My first newscast on CHAB was a ten-minute major newscast at 10:00 p.m. I read it over carefully, rehearsed it and went on the air, nervous as a cat. Although I had had a year’s experience at CJNB North Battleford, this was different. CHAB had a number of very experienced announcers whom I had admired and respected for years. Now I would be working alongside them. I was intimidated but it turned out I need not have worried. The first phone call after that 10 p.m. newscast came from a guy whose voice I recognized instantly. It was one of our outstanding announcers with a great voice—Joe Lawlor. He introduced himself and said, “That was a fine newscast, George. Good job!” I was so pleased I could have burst with pride.

My interest in news was just beginning. As a kid wanting to get into radio, I had wanted to be a disc jockey. I was now realizing there was more substance to news. Giles eventually moved me into doing the major half-hour news package at 6:00 p.m., the one based on the Time magazine format, and I did quite well with it.

Then Bob Giles left CHAB and moved to CKNW, then located in New Westminster, BC. He invited me to come visit him on my summer holiday, and I drove to the West Coast with my brother, Bob, his wife, Myrt, and their young son, Robbie. When I visited Giles at CKNW one of the first things he said was, “So when do you want to come to CKNW?” I was floored. I was far too inexperienced to come to such a big station but Giles told me to apply to program director Hal Davis. I was barely twenty years old and CKNW was not in the habit of hiring people that young. But to my amazement, I was offered a job at $300 a month. I’ll never know why I had the audacity to say I needed $350, but Davis said, “Sorry, $300—absolute tops!” I accepted. It was sometime later that I learned that Davis had hired me largely on Bob Giles’s recommendation. I have always been deeply indebted to both of them. Both have passed away. Each made a great contribution to radio and to my career.

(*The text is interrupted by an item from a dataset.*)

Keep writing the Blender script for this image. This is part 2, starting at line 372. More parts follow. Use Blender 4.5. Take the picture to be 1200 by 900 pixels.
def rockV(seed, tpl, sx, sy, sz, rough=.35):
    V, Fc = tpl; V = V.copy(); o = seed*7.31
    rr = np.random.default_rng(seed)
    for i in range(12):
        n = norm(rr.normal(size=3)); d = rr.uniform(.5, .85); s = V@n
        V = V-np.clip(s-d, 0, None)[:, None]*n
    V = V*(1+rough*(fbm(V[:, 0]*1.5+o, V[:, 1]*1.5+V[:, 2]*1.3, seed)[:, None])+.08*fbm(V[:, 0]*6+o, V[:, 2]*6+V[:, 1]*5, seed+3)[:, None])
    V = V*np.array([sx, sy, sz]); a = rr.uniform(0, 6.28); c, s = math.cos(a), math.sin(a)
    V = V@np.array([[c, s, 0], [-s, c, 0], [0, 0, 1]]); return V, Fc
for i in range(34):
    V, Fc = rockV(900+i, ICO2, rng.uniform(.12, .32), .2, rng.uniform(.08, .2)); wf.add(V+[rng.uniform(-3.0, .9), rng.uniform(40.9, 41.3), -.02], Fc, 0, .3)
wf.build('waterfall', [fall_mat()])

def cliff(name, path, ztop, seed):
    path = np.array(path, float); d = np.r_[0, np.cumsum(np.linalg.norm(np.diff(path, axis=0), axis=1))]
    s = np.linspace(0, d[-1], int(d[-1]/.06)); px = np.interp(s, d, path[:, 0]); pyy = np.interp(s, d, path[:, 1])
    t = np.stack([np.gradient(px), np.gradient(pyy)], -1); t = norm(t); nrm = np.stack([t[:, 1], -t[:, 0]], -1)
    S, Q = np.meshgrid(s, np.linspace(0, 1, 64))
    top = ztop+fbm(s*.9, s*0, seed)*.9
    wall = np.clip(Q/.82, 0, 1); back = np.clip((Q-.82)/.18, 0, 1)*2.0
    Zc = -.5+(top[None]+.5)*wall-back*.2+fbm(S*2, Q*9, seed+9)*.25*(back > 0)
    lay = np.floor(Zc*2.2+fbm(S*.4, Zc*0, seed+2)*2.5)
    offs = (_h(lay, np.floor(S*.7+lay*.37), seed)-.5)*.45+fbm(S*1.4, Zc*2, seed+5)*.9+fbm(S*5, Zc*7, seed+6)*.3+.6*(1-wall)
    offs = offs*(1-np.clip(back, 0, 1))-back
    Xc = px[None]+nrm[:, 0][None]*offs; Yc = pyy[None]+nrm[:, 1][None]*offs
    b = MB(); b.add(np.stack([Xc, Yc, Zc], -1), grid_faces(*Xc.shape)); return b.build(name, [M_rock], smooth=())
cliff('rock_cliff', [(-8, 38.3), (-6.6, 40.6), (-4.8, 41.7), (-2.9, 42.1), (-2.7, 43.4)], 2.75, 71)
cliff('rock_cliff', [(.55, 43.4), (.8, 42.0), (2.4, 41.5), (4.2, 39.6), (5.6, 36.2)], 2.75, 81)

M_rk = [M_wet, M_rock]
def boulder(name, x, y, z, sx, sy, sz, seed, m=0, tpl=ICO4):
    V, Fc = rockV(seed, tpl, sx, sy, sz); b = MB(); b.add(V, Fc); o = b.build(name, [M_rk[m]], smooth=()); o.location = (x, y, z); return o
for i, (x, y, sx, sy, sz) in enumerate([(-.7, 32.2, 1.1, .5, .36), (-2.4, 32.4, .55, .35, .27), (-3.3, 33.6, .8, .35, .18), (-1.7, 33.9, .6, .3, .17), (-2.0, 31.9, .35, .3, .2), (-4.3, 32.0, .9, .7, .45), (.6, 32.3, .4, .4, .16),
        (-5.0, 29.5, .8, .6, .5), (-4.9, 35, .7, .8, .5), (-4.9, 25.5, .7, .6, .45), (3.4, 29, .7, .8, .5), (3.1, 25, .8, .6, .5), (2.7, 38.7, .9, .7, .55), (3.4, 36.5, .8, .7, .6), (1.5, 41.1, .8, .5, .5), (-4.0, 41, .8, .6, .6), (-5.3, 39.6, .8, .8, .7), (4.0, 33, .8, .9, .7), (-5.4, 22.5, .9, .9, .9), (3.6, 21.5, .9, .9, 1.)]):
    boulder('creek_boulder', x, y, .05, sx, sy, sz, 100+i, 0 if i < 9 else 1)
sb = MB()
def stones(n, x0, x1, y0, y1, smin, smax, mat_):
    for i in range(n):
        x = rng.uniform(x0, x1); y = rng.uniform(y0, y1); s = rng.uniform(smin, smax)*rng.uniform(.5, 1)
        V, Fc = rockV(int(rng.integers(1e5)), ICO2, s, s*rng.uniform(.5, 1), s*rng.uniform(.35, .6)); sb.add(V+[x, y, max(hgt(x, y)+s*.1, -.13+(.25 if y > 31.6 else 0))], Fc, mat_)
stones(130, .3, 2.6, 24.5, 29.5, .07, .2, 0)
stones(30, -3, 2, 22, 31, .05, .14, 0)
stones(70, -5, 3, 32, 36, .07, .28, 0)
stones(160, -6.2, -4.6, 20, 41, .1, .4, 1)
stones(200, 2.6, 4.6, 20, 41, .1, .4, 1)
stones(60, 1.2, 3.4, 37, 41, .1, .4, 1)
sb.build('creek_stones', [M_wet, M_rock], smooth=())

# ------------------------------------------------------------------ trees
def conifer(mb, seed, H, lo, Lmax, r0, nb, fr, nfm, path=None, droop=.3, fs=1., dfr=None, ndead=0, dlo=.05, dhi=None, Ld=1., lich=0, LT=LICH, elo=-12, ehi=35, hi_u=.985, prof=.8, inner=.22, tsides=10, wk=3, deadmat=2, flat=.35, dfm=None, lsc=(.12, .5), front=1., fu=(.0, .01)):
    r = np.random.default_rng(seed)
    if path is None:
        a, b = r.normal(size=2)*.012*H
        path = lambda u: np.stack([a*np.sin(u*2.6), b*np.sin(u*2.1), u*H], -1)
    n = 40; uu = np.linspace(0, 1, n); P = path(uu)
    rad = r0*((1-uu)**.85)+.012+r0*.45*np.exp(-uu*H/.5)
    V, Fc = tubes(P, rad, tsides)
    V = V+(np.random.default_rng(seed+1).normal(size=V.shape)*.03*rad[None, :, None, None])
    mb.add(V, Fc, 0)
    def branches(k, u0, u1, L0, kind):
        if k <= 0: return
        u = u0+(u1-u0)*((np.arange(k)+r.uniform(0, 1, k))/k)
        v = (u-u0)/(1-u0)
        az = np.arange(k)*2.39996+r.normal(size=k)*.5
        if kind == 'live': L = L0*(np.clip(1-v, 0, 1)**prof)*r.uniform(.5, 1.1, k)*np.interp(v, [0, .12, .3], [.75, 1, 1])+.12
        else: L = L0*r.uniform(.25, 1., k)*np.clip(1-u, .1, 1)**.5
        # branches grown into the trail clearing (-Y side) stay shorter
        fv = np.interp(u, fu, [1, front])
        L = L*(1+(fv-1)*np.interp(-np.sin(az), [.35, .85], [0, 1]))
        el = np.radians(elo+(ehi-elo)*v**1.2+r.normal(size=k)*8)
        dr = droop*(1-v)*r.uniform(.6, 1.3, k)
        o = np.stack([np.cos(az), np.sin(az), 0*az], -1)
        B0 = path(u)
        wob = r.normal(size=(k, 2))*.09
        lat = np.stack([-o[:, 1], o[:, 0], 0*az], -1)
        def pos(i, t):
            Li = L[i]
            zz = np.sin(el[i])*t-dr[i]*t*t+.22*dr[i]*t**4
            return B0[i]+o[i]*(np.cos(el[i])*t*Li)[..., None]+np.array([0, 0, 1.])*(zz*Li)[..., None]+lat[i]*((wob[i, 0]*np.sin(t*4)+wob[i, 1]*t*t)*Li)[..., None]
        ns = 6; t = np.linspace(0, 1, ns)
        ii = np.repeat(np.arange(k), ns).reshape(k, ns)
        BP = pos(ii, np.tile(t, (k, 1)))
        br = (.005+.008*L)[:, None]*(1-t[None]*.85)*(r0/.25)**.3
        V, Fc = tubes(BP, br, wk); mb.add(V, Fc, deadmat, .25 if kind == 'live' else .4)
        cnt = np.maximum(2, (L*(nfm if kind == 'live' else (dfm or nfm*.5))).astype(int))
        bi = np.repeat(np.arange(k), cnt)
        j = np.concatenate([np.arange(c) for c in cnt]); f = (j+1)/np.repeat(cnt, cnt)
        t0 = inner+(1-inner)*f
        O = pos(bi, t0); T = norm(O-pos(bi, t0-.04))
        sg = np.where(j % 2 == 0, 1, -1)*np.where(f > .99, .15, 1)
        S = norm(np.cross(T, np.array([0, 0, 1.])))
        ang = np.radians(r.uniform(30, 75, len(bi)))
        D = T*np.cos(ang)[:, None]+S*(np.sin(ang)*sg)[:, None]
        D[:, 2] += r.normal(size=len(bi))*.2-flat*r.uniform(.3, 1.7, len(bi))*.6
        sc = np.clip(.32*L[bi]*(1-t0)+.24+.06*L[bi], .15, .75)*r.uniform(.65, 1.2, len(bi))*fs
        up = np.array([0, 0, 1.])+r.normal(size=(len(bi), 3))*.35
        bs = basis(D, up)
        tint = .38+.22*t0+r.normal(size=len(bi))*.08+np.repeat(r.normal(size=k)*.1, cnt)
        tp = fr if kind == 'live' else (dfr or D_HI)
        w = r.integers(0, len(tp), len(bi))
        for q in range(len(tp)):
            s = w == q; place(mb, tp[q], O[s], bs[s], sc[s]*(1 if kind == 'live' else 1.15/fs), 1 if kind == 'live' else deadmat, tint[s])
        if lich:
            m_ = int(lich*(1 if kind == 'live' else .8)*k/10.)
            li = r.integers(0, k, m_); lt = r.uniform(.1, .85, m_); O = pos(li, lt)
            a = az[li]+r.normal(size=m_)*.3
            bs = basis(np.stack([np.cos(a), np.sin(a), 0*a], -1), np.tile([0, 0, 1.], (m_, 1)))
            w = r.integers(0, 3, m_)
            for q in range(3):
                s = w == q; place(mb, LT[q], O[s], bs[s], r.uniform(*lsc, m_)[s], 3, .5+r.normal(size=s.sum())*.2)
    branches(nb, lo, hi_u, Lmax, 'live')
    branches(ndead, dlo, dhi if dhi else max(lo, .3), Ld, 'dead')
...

Although I had been a disc jockey and general announcer in the first four years of my career, I gradually began taking an interest in news coverage, particularly when I was assigned to the 6:00 p.m. news program at CHAB Moose Jaw in 1953 with the Time magazine format. When I moved to CKNW Vancouver in 1956, I became a full-time newsman for the first time in my career. It was the beginning of a fantastic journey.